The SQLITE_DETERMINISTIC flag means that the new function always gives the same output when the input parameters are the same. The abs() function is deterministic, for example, but randomblob() is not. Functions must be deterministic in order to be used in certain contexts such as with the WHERE clause of partial indexes or in generated columns. SQLite might also optimize deterministic functions by factoring them out of inner loops.

The SQLITE_DIRECTONLY flag means that the function may only be invoked from top-level SQL, and cannot be used in VIEWs or TRIGGERs nor in schema structures such as CHECK constraints, DEFAULT clauses, expression indexes, partial indexes, or generated columns.

The SQLITE_DIRECTONLY flag is recommended for any application-defined SQL function that has side-effects or that could potentially leak sensitive information. This will prevent attacks in which an application is tricked into using a database file that has had its schema surreptiously modified to invoke the application-defined function in ways that are harmful.

Some people say it is good practice to set SQLITE_DIRECTONLY on all application-defined SQL functions, regardless of whether or not they are security sensitive, as doing so prevents those functions from being used inside of the database schema, and thus ensures that the database can be inspected and modified using generic tools (such as the CLI) that do not have access to the application-defined functions.

The SQLITE_INNOCUOUS flag means that the function is unlikely to cause problems even if misused.
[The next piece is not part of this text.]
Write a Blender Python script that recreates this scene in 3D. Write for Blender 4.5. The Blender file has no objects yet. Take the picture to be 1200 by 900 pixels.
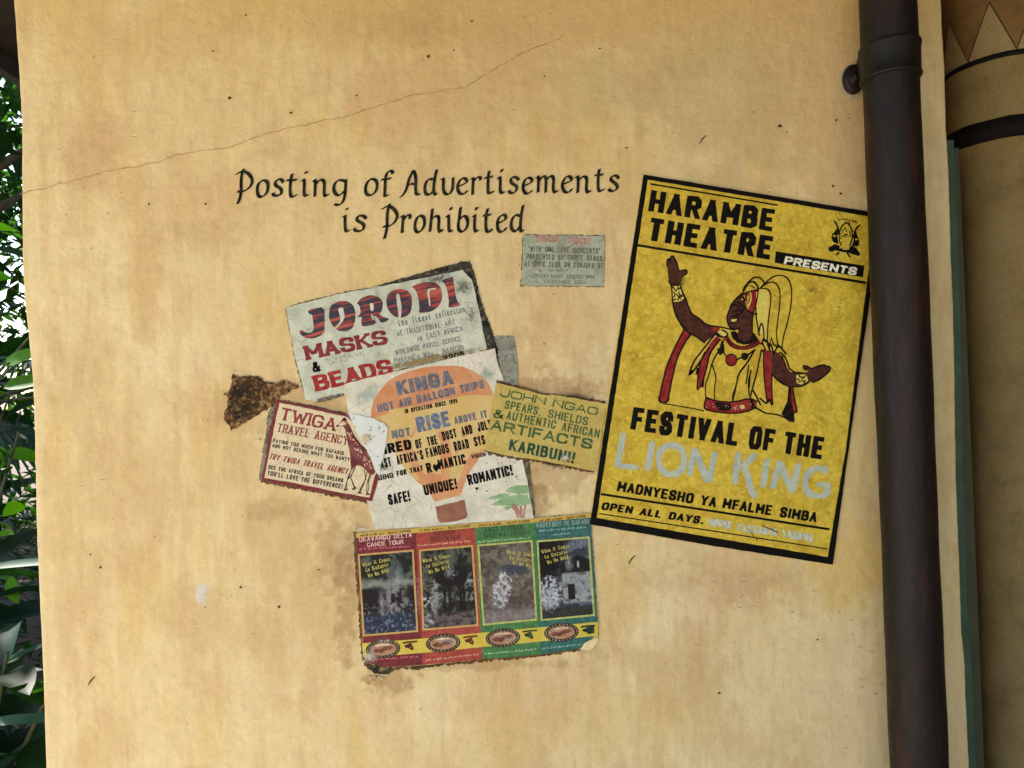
import bpy, math, random
import numpy as np
from mathutils import Vector, Matrix
from mathutils.geometry import tessellate_polygon

SC = bpy.context.scene
COL = SC.collection
random.seed(7)
PI = math.pi

# ------------------------------------------------------------------ camera
ROLL = math.radians(2.354)      # the phone was held slightly tilted
CAM_Z, CAM_D, FPX = 1.5, 1.4, 867.0
cam_data = bpy.data.cameras.new('camera')
cam_data.sensor_width = 36.0
cam_data.lens = FPX / 1200.0 * 36.0
cam_data.clip_start, cam_data.clip_end = 0.02, 500.0
cam = bpy.data.objects.new('camera', cam_data)
COL.objects.link(cam)
cam.matrix_world = Matrix.Translation((0, -CAM_D, CAM_Z)) @ Matrix.Rotation(ROLL, 4, 'Y') @ Matrix.Rotation(PI / 2, 4, 'X')
SC.camera = cam

# ------------------------------------------------------------------ sky and sun
SUN_EL, SUN_AZ = math.radians(52), math.radians(-52)   # azimuth from +Y towards +X: behind the wall, to the left
world = bpy.data.worlds.new('World')
SC.world = world
world.use_nodes = True
wn = world.node_tree
sky = wn.nodes.new('ShaderNodeTexSky')
sky.sky_type = 'NISHITA'
sky.sun_disc = False
sky.sun_elevation = SUN_EL
sky.sun_rotation = SUN_AZ
sky.air_density, sky.dust_density, sky.ozone_density = 1.0, 2.0, 1.0
bg = wn.nodes['Background']
bg.inputs['Strength'].default_value = 0.13
wn.links.new(sky.outputs['Color'], bg.inputs['Color'])
sun_data = bpy.data.lights.new('sun', 'SUN')
sun_data.energy = 4.0
sun_data.angle = math.radians(0.5)
sun_data.color = (1.0, 0.95, 0.86)
sun = bpy.data.objects.new('sun', sun_data)
COL.objects.link(sun)
sdir = Vector((math.sin(SUN_AZ) * math.cos(SUN_EL), math.cos(SUN_AZ) * math.cos(SUN_EL), math.sin(SUN_EL)))
sun.rotation_euler = sdir.to_track_quat('Z', 'Y').to_euler()
sun.location = (-6, 6, 9)
SC.view_settings.view_transform = 'Standard'
SC.view_settings.look = 'None'
SC.view_settings.gamma = 1.0
SC.view_settings.exposure = 2.12
SC.cycles.transparent_max_bounces = 64

# ------------------------------------------------------------------ helpers
CA, SA = math.cos(ROLL), math.sin(ROLL)
SPX = CAM_D / FPX
def XZ(px, py):                 # a spot of the flat wall face, from its place in the photograph
    dx, dy = (px - 600.0) * SPX, -(py - 450.0) * SPX
    return dx * CA + dy * SA, CAM_Z - dx * SA + dy * CA
def W(px, py, d=0.0):
    x, z = XZ(px, py)
    return Vector((x, -d, z))
def Z(x0, y0, s):
    return lambda *p: [(x0 + p[i] / s, y0 + p[i + 1] / s) for i in range(0, len(p), 2)]

def s2l(c):
    c = c / 255.0
    return c / 12.92 if c <= 0.04045 else ((c + 0.055) / 1.055) ** 2.4
def S(r, g, b, k=1.0):
    return (s2l(r) * k, s2l(g) * k, s2l(b) * k, 1.0)

def props(o, label=None, cat=None, group=None, kind=None):
    if label: o['label'] = label
    if cat: o['category'] = cat
    if group: o['group'] = group
    if kind: o['kind'] = kind
    return o
def thing(name, label, cat, loc, group=None):
    o = bpy.data.objects.new(name, None)
    COL.objects.link(o)
    o.location = loc
    o.empty_display_size = 0.1
    return props(o, label, cat, group)
def mesh_obj(name, verts, faces, mat, parent=None, smooth=False, origin=None, label=None, kind=None):
    if origin is None:
        origin = Vector(parent.location) if parent else Vector((0, 0, 0))
    o3 = np.array(origin)
    V = np.asarray(verts, dtype=np.float64) - o3
    me = bpy.data.meshes.new(name)
    me.from_pydata(V.tolist(), [], [tuple(f) for f in faces])
    if mat: me.materials.append(mat)
    if smooth: me.polygons.foreach_set('use_smooth', [True] * len(me.polygons))
    me.update()
    o = bpy.data.objects.new(name, me)
    COL.objects.link(o)
    if parent: o.parent = parent
    else: o.location = origin
    return props(o, label, kind=kind)
def grid_obj(name, P, mat, parent=None, smooth=True, origin=None, mask=None, cols=None, close_u=False, kind=None):
    ny, nx = P.shape[:2]
    idx = np.arange(ny * nx).reshape(ny, nx)
    a, b, c, d = idx[:-1, :-1], idx[:-1, 1:], idx[1:, 1:], idx[1:, :-1]
    F = np.stack([a, b, c, d], -1).reshape(-1, 4)
    if close_u:
        F2 = np.stack([idx[:-1, -1], idx[:-1, 0], idx[1:, 0], idx[1:, -1]], -1)
        F = np.concatenate([F, F2])
    if mask is not None:
        F = F[mask.reshape(-1)]
    V = P.reshape(-1, 3)
    C = cols.reshape(-1, cols.shape[-1]) if cols is not None else None
    used = np.unique(F)
    rem = np.full(len(V), -1); rem[used] = np.arange(len(used))
    V = V[used]; F = rem[F]
    if C is not None: C = C[used]
    if origin is None:
        origin = Vector(parent.location) if parent else Vector((0, 0, 0))
    V = V - np.array(origin)
    me = bpy.data.meshes.new(name)
    me.vertices.add(len(V)); me.vertices.foreach_set('co', V.astype(np.float32).ravel())
    me.loops.add(len(F) * 4); me.loops.foreach_set('vertex_index', F.astype(np.int32).ravel())
    me.polygons.add(len(F)); me.polygons.foreach_set('loop_start', np.arange(0, len(F) * 4, 4, dtype=np.int32))
    try: me.polygons.foreach_set('loop_total', np.full(len(F), 4, dtype=np.int32))
    except Exception: pass
    me.polygons.foreach_set('use_smooth', np.full(len(F), smooth))
    me.update(calc_edges=True)
    if C is not None:
        at = me.color_attributes.new('paint', 'FLOAT_COLOR', 'POINT')
        if C.shape[1] == 3: C = np.concatenate([C, np.ones((len(C), 1))], 1)
        at.data.foreach_set('color', C.astype(np.float32).ravel())
    if mat: me.materials.append(mat)
    o = bpy.data.objects.new(name, me)
    COL.objects.link(o)
    if parent: o.parent = parent
    else: o.location = origin
    return props(o, kind=kind)
def box(x0, x1, y0, y1, z0, z1):
    v = [(x, y, z) for x in (x0, x1) for y in (y0, y1) for z in (z0, z1)]
    f = [(0, 1, 3, 2), (4, 6, 7, 5), (0, 4, 5, 1), (2, 3, 7, 6), (0, 2, 6, 4), (1, 5, 7, 3)]
    return v, f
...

An innocuous function should have no side effects and should not depend on any values other than its input parameters. The abs() function is an example of an innocuous function. The load_extension() SQL function is not innocuous because of its side effects.

SQLITE_INNOCUOUS is similar to SQLITE_DETERMINISTIC, but is not exactly the same. The random() function is an example of a function that is innocuous but not deterministic.

Some heightened security settings (SQLITE_DBCONFIG_TRUSTED_SCHEMA and PRAGMA trusted_schema=OFF) disable the use of SQL functions inside views and triggers and in schema structures such as CHECK constraints, DEFAULT clauses, expression indexes, partial indexes, and generated columns unless the function is tagged with SQLITE_INNOCUOUS. Most built-in functions are innocuous. Developers are advised to avoid using the SQLITE_INNOCUOUS flag for application-defined functions unless the function has been carefully audited and found to be free of potentially security-adverse side-effects and information-leaks.

The SQLITE_SUBTYPE flag indicates to SQLite that a function may call sqlite3_value_subtype() to inspect the sub-types of its arguments. Specifying this flag makes no difference for scalar or aggregate user functions. However, if it is not specified for a user-defined window function, then any sub-types belonging to arguments passed to the window function may be discarded before the window function is called (i.e. sqlite3_value_subtype() will always return 0).